Auf welche Seite soll man sich schlagen im Streit um Venezuela, Nicolás Maduro und die Bolivarische Revolution? Haben es die Chavisten verdient, fallen gelassen zu werden, weil sich der Sozialismus des 21. Jahrhunderts zwar nicht als Totgeburt, aber als Tod der Demokratie zu erweisen scheint? Oder soll man sich der unbestreitbaren, vor allem unbequemen Wahrheit stellen, dass soziale Gerechtigkeit noch nirgendwo vom Himmel fiel, sondern erstritten und zu guter Letzt behauptet sein will? Wofür man sich entscheidet, für den Verriss, die Verteidigung oder das Verstehen Maduros und seiner Anhänger – jede Position ist angreifbar und wird der verfahrenen Situation Venezuelas nicht gerecht.

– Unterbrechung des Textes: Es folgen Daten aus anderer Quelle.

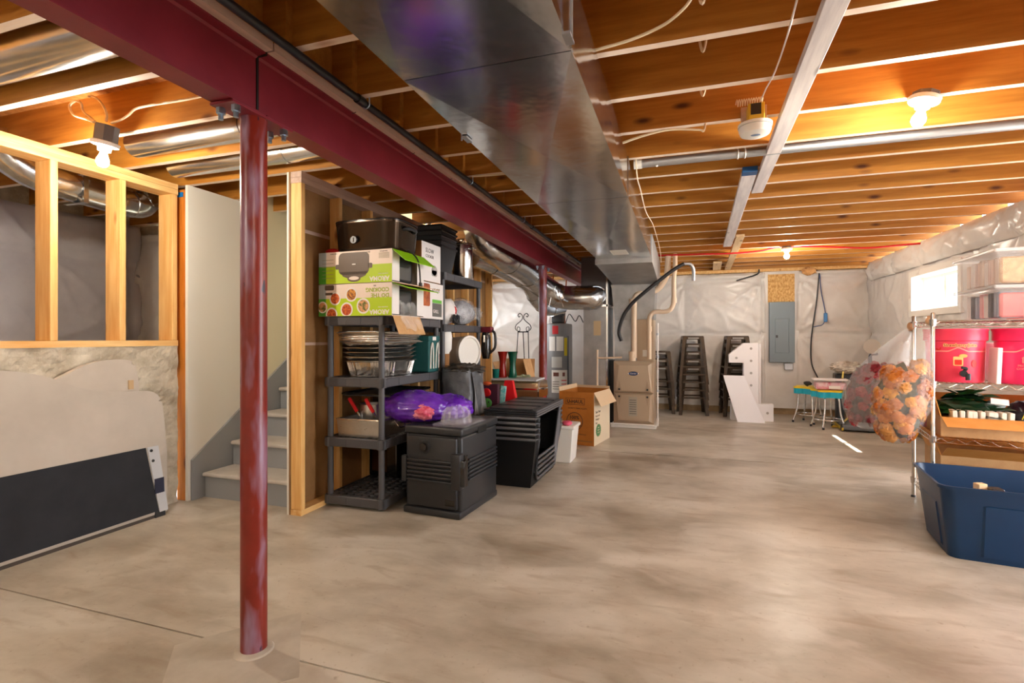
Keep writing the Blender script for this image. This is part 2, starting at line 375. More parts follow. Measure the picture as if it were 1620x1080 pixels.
# left half wall of cast concrete, stud wall above it
bm = new()
def fw(i, j):
    y = -1.2+i*4.03; z = j*1.155
    d = .012*noise.fractal(Vector((y*6, z*9, 1)), 1, 2, 4)+.006*noise.noise(Vector((y*25, z*30, 4)))
    return (-3.555+d, y, z)
grid(bm, fw, 150, 48); box(bm, -3.83, -3.575, -1.2, 2.83, 0, 1.155)
wl = struct('wall_left', bm, M['rough_concrete'])
bm = new(); box(bm, -3.69, -3.55, -1.2, 2.83, 1.155, 1.195); obj('sill_plate', bm, M['plate'], wl)
for z in (2.27, 2.31):
    bm = new(); box(bm, -3.69, -3.55, -1.2, 2.83, z, z+.038); obj('top_plate', bm, M['plate'], wl)
bm = new(); box(bm, -.07, .07, -.020, .020, 1.195, 2.27, .003, 1); st = obj('stud', bm, M['stud'], wl, (-3.62, 2.04, 0))
for y in (2.436, 2.805, 1.63, 1.23, .82): inst(st, wl, (-3.62, y, 0))
# crawl space behind the half wall
bm = new(); box(bm, -5.6, -3.83, -1.2, 4.2, .9, 1.1); struct('floor_crawl_space', bm, M['rough_concrete'])
bm = new(); box(bm, -5.6, -5.3, -1.6, 4.2, 1.1, JZ+.24); struct('wall_crawl_side', bm, M['rough_concrete'])
bm = new(); box(bm, -5.3, -3.6, 3.8, 4.0, 1.1, JZ); struct('wall_crawl_back', bm, M['rough_concrete'])
blanket('insulation_blanket', 'greyish poly sheet on the crawl space side wall seen through the studs', (-5.28, 3.78, 0), (0, -1, 0), (1, 0, 0), 4.6, 1.1, 2.34,
        [.1, .85, 1.62, 2.6, 3.6], [1.16, 1.94], 8, M['poly_grey'], bulge=.07, amp=.03)
blanket('insulation_blanket', 'pale poly sheet hanging in folds at the crawl space corner beside the drywall', (-5.25, 3.78, 0), (1, 0, 0), (0, -1, 0), 1.5, 1.1, 2.25,
        [.05, .9], [1.12, 2.2], 9, M['poly'], bulge=.05, amp=.035)
# stair well: drywall, timber corner post, partition
bm = new(); box(bm, -3.515, -3.49, 2.86, 3.36, 0, JZ); ws = struct('wall_stair', bm, M['drywall'])
bm = new(); box(bm, -3.60, -3.515, 2.86, 2.90, 0, JZ-.03, .003, 1); obj('corner_stud', bm, M['stain_stud'], ws)
bm = new(); box(bm, -3.598, -3.535, 2.855, 2.862, 2.265, 2.30); obj('tape_strip', bm, pm('blue_tape', 20, 120, 200, .6), ws)
bm = new(); box(bm, -3.515, -3.491, 3.36, 6.6, 0, 3.4); struct('wall_stair_upper', bm, M['cream'])
bm = new(); box(bm, -3.5, -2.56, 6.58, 6.62, 0, 3.4); struct('wall_stair_end', bm, M['cream'])
wp = struct('wall_partition', (lambda b: (box(b, -2.565, -2.552, 2.86, 6.6, 0, JZ), b)[1])(new()), M['paper'])
bm = new(); box(bm, -2.58, -2.5655, 2.858, 6.6, 0, JZ); obj('drywall_face', bm, M['drywall'], wp)
bm = new(); box(bm, -2.55, -2.461, 2.86, 6.6, 0, .038); obj('bottom_plate', bm, M['plate'], wp)
for z in (JZ-.078, JZ-.039):
    bm = new(); box(bm, -2.55, -2.461, 2.86, 6.6, z, z+.038); obj('top_plate', bm, M['nailer'], wp)
bm = new(); box(bm, -.0445, .0445, -.019, .019, .038, JZ-.078, .003, 1); st2 = obj('stud', bm, M['stud'], wp, (-2.5055, 2.88, 0))
for k in range(1, 10): inst(st2, wp, (-2.5055, 2.88+.4064*k, 0))
bm = new(); box(bm, -2.5515, -2.5495, 2.92, 6.5, 1.16, 1.18); box(bm, -2.5515, -2.5495, 2.92, 6.5, 1.96, 1.985); obj('drywall_seam', bm, M['nailer'], wp)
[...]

Wie sollte es auch anders sein? Revolutionen, die Gesellschaften auf den Kopf stellen, sind kein „Kritisches Seminar“ zur Theorie von Systemtransformationen, sondern existenzielle Herausforderungen. Man trägt notfalls die eigene Haut zu Markte, kein Flugblatt voller Parolen, das im Wind schnell verweht. Georg Büchner legt seinem Robespierre in Dantons Tod die Worte in den Mund, die Tugend der Revolution ist der Schrecken, und spielte darauf an, dass ohne Jakobiner-Diktatur die monarchistische Restauration triumphiert hätte. Hindert das heute irgendjemanden daran, diese Revolution als Durchbruch in ein neues Zeitalter zu würdigen?

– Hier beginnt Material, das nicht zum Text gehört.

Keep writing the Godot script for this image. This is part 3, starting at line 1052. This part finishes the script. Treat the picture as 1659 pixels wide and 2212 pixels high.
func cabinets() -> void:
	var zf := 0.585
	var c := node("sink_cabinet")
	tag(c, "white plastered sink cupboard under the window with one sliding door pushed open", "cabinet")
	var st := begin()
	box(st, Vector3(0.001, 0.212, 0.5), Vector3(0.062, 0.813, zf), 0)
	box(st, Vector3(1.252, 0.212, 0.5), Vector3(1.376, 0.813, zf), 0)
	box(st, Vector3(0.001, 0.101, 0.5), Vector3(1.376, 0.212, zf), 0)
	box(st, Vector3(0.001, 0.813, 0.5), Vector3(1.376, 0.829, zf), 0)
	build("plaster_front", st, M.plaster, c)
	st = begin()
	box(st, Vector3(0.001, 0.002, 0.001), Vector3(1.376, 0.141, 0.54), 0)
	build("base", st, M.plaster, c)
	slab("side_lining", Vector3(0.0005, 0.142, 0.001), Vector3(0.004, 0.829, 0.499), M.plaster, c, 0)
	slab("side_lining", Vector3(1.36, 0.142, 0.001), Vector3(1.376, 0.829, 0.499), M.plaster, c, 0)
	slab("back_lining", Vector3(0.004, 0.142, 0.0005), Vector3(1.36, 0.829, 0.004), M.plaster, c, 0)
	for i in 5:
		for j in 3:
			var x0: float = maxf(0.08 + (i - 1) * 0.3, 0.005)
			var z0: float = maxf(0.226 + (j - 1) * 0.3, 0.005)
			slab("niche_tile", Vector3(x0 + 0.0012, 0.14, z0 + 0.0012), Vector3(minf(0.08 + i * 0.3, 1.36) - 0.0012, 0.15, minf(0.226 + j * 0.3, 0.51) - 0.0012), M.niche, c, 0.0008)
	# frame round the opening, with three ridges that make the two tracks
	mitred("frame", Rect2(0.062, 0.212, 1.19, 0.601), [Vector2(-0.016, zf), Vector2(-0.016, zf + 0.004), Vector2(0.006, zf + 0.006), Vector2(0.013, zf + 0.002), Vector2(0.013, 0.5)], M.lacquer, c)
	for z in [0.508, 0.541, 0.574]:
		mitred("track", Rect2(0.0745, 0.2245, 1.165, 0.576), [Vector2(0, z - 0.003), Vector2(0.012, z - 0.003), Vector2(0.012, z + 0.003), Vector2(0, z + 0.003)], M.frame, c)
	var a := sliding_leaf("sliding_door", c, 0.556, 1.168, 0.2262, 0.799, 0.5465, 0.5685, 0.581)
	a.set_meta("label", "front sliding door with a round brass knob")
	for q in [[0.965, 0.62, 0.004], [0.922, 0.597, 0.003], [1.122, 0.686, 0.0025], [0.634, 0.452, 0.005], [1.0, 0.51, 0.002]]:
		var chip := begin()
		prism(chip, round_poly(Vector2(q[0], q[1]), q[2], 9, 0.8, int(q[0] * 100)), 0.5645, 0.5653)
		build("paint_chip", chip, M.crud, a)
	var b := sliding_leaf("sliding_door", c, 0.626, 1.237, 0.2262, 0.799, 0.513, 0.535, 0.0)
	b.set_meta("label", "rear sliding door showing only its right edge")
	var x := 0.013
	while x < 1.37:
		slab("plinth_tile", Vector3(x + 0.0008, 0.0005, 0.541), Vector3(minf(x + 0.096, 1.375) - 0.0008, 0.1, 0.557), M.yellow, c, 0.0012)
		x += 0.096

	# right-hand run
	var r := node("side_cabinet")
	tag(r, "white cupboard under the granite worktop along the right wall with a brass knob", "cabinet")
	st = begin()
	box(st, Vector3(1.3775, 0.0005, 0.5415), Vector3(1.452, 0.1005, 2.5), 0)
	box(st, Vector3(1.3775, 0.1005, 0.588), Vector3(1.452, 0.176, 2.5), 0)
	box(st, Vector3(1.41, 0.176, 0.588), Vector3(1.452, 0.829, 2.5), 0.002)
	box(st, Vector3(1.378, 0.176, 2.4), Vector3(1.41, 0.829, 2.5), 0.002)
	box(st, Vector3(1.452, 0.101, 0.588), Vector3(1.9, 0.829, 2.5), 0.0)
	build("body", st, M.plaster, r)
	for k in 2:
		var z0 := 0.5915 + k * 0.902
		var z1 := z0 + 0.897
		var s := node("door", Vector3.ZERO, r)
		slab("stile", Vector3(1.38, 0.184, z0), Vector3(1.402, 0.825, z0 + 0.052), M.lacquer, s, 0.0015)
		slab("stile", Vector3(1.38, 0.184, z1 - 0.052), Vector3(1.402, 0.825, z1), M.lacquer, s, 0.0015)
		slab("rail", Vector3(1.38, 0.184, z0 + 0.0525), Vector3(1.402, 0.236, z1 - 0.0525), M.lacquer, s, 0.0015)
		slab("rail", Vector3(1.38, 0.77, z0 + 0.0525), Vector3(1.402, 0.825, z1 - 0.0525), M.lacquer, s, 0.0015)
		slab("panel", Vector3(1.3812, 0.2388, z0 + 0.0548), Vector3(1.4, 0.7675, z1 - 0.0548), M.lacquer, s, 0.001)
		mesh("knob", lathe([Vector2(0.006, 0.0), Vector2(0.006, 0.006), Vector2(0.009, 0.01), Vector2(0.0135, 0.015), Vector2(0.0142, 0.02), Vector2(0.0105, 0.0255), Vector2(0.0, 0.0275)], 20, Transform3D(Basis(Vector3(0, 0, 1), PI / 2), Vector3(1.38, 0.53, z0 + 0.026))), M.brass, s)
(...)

Was hat das mit Venezuela zu tun? Zumindest so viel, dass auch hier Vorsicht walten sollte, wenn im Moment die Nachfrage nach ultimativen Gewissheiten steigt. Sicher kann sich Präsident Maduro seiner Gegner nicht dadurch erwehren, dass er ihnen das politische Existenzrecht bestreitet. Nur was soll er tun, wenn von denen Gleiches ausgeht? Seit der Wahl Ende 2015 hat sich das von Maduro-Gegnern beherrschte Parlament vorzugsweise dem Präsidentensturz verschrieben. Legislative und Exekutive blockieren sich gegenseitig. Statt einer Teilung herrscht ein Patt der Gewalten. Für dieses Land ein Worst-Case-Szenario, wird doch der ökonomische Absturz von einem Machtkampf überlagert, der es erschwert und aus Sicht der Opposition erschweren soll, die Krise einzudämmen.
"Alles oder nichts"
Dass Maduro mit seinem Verfassungskonvent nach dem neuen konstitutionellen Ansatz sucht, ist nachvollziehbar, auch wenn man damit rechnen muss, dass in einer schwer polarisierten Lage nun erst recht keine Chance besteht, einen Minimalkonsens zu finden. Die Chavisten werden sich nicht geschlagen geben, solange die Streit- und Ordnungskräfte weiter hinter dem Präsidenten stehen. Polizei und Nationalgarde waren bisher zu sehr auf dessen Verteidigung bedacht, um von heute auf morgen die Seiten wechseln zu können. Auszuschließen ist das freilich nicht.
Die Anti-Maduro-Allianz wiederum gehorcht dem Maximalismus des „Alles oder nichts“. Noch reicht ihr Gegengewicht nicht aus, um dort Breschen zu schlagen, wo die Chavisten am verwundbarsten sind – in den eigenen Reihen. Alles wird davon abhängen, ob ein Minimum an ökonomischer Normalisierung gelingt. Nur wie, wenn dank der Preisflaute bei Erdöl die Exporteinnahmen seit 2014 um gut zwei Drittel eingebrochen sind, so dass sich die Einfuhren bei Lebensmitteln und Medikamenten halbiert haben? Dass sich Maduro trotzdem für den Erhalt der meisten Sozialprogramme entschieden hat, zwingt dazu, die Geldmenge auszuweiten, und ist neben dem Schwarzmarktdollar Treibsatz einer Hyperinflation. Heißt sich treu bleiben, Selbstzerstörung in Kauf nehmen?